▸ **Goal**: Return the whole listing exactly as it stands.

▸ **Records**:
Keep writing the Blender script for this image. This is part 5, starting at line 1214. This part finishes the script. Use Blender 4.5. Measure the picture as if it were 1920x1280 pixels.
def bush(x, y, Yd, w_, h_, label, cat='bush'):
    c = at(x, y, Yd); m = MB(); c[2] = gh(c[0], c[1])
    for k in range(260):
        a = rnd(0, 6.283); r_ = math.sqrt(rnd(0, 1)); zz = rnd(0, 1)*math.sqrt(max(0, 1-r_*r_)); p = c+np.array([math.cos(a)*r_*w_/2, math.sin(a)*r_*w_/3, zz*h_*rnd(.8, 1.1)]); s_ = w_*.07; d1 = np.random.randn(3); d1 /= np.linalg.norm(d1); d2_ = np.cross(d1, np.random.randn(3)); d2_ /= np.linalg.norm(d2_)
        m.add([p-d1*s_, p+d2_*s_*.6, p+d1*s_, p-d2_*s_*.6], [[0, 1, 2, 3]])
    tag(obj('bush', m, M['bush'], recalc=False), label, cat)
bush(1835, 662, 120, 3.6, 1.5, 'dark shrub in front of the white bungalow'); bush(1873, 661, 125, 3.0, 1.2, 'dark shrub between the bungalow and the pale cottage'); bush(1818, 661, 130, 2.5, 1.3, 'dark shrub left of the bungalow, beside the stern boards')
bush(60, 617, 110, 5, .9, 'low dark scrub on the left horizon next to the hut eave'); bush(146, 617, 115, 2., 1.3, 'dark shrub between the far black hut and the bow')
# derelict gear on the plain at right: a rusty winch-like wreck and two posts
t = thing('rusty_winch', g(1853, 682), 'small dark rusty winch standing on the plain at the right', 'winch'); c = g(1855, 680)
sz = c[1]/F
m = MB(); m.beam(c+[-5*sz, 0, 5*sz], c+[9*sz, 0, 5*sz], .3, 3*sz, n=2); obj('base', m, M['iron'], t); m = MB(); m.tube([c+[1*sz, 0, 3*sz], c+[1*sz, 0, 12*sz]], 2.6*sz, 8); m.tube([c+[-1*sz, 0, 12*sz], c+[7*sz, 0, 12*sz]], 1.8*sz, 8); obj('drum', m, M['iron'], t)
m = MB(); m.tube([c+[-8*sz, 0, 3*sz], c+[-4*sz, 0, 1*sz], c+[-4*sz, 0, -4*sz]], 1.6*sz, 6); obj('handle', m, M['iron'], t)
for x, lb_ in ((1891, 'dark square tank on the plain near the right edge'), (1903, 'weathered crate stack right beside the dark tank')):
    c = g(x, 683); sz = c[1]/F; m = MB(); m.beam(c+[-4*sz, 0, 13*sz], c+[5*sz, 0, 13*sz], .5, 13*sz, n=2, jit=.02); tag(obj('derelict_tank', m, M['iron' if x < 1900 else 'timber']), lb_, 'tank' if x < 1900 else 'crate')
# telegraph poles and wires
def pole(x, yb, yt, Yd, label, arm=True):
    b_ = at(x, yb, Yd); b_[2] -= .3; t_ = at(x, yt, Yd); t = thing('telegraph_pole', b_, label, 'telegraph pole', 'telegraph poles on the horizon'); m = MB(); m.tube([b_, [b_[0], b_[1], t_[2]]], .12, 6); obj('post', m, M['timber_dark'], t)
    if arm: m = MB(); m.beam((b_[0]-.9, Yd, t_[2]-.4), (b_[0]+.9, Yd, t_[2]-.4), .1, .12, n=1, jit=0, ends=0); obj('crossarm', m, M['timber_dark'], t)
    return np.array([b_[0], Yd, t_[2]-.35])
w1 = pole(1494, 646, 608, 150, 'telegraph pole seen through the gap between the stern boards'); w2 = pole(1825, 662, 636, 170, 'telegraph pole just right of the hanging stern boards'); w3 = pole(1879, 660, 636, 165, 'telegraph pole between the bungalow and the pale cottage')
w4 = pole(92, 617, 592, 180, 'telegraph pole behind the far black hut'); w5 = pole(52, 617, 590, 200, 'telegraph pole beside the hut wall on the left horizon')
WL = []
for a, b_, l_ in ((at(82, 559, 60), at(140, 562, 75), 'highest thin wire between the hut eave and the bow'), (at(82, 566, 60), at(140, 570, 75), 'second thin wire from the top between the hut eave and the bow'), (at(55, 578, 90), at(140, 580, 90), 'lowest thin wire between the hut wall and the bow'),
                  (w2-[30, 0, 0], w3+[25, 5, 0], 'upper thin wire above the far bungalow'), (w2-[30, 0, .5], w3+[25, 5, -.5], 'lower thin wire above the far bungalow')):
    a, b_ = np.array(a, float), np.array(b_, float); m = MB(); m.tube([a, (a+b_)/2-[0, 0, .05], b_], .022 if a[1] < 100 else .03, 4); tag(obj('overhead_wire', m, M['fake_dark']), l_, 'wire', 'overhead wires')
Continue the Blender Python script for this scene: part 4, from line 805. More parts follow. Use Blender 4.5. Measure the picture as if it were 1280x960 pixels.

▸ **Result for this exercise**:
Keep writing the Blender script for this image. This is part 5, starting at line 1214. This part finishes the script. Use Blender 4.5. Measure the picture as if it were 1920x1280 pixels.
def bush(x, y, Yd, w_, h_, label, cat='bush'):
    c = at(x, y, Yd); m = MB(); c[2] = gh(c[0], c[1])
    for k in range(260):
        a = rnd(0, 6.283); r_ = math.sqrt(rnd(0, 1)); zz = rnd(0, 1)*math.sqrt(max(0, 1-r_*r_)); p = c+np.array([math.cos(a)*r_*w_/2, math.sin(a)*r_*w_/3, zz*h_*rnd(.8, 1.1)]); s_ = w_*.07; d1 = np.random.randn(3); d1 /= np.linalg.norm(d1); d2_ = np.cross(d1, np.random.randn(3)); d2_ /= np.linalg.norm(d2_)
        m.add([p-d1*s_, p+d2_*s_*.6, p+d1*s_, p-d2_*s_*.6], [[0, 1, 2, 3]])
    tag(obj('bush', m, M['bush'], recalc=False), label, cat)
bush(1835, 662, 120, 3.6, 1.5, 'dark shrub in front of the white bungalow'); bush(1873, 661, 125, 3.0, 1.2, 'dark shrub between the bungalow and the pale cottage'); bush(1818, 661, 130, 2.5, 1.3, 'dark shrub left of the bungalow, beside the stern boards')
bush(60, 617, 110, 5, .9, 'low dark scrub on the left horizon next to the hut eave'); bush(146, 617, 115, 2., 1.3, 'dark shrub between the far black hut and the bow')
# derelict gear on the plain at right: a rusty winch-like wreck and two posts
t = thing('rusty_winch', g(1853, 682), 'small dark rusty winch standing on the plain at the right', 'winch'); c = g(1855, 680)
sz = c[1]/F
m = MB(); m.beam(c+[-5*sz, 0, 5*sz], c+[9*sz, 0, 5*sz], .3, 3*sz, n=2); obj('base', m, M['iron'], t); m = MB(); m.tube([c+[1*sz, 0, 3*sz], c+[1*sz, 0, 12*sz]], 2.6*sz, 8); m.tube([c+[-1*sz, 0, 12*sz], c+[7*sz, 0, 12*sz]], 1.8*sz, 8); obj('drum', m, M['iron'], t)
m = MB(); m.tube([c+[-8*sz, 0, 3*sz], c+[-4*sz, 0, 1*sz], c+[-4*sz, 0, -4*sz]], 1.6*sz, 6); obj('handle', m, M['iron'], t)
for x, lb_ in ((1891, 'dark square tank on the plain near the right edge'), (1903, 'weathered crate stack right beside the dark tank')):
    c = g(x, 683); sz = c[1]/F; m = MB(); m.beam(c+[-4*sz, 0, 13*sz], c+[5*sz, 0, 13*sz], .5, 13*sz, n=2, jit=.02); tag(obj('derelict_tank', m, M['iron' if x < 1900 else 'timber']), lb_, 'tank' if x < 1900 else 'crate')
# telegraph poles and wires
def pole(x, yb, yt, Yd, label, arm=True):
    b_ = at(x, yb, Yd); b_[2] -= .3; t_ = at(x, yt, Yd); t = thing('telegraph_pole', b_, label, 'telegraph pole', 'telegraph poles on the horizon'); m = MB(); m.tube([b_, [b_[0], b_[1], t_[2]]], .12, 6); obj('post', m, M['timber_dark'], t)
    if arm: m = MB(); m.beam((b_[0]-.9, Yd, t_[2]-.4), (b_[0]+.9, Yd, t_[2]-.4), .1, .12, n=1, jit=0, ends=0); obj('crossarm', m, M['timber_dark'], t)
    return np.array([b_[0], Yd, t_[2]-.35])
w1 = pole(1494, 646, 608, 150, 'telegraph pole seen through the gap between the stern boards'); w2 = pole(1825, 662, 636, 170, 'telegraph pole just right of the hanging stern boards'); w3 = pole(1879, 660, 636, 165, 'telegraph pole between the bungalow and the pale cottage')
w4 = pole(92, 617, 592, 180, 'telegraph pole behind the far black hut'); w5 = pole(52, 617, 590, 200, 'telegraph pole beside the hut wall on the left horizon')
WL = []
for a, b_, l_ in ((at(82, 559, 60), at(140, 562, 75), 'highest thin wire between the hut eave and the bow'), (at(82, 566, 60), at(140, 570, 75), 'second thin wire from the top between the hut eave and the bow'), (at(55, 578, 90), at(140, 580, 90), 'lowest thin wire between the hut wall and the bow'),
                  (w2-[30, 0, 0], w3+[25, 5, 0], 'upper thin wire above the far bungalow'), (w2-[30, 0, .5], w3+[25, 5, -.5], 'lower thin wire above the far bungalow')):
    a, b_ = np.array(a, float), np.array(b_, float); m = MB(); m.tube([a, (a+b_)/2-[0, 0, .05], b_], .022 if a[1] < 100 else .03, 4); tag(obj('overhead_wire', m, M['fake_dark']), l_, 'wire', 'overhead wires')
Continue the Blender Python script for this scene: part 4, from line 805. More parts follow. Use Blender 4.5. Measure the picture as if it were 1280x960 pixels.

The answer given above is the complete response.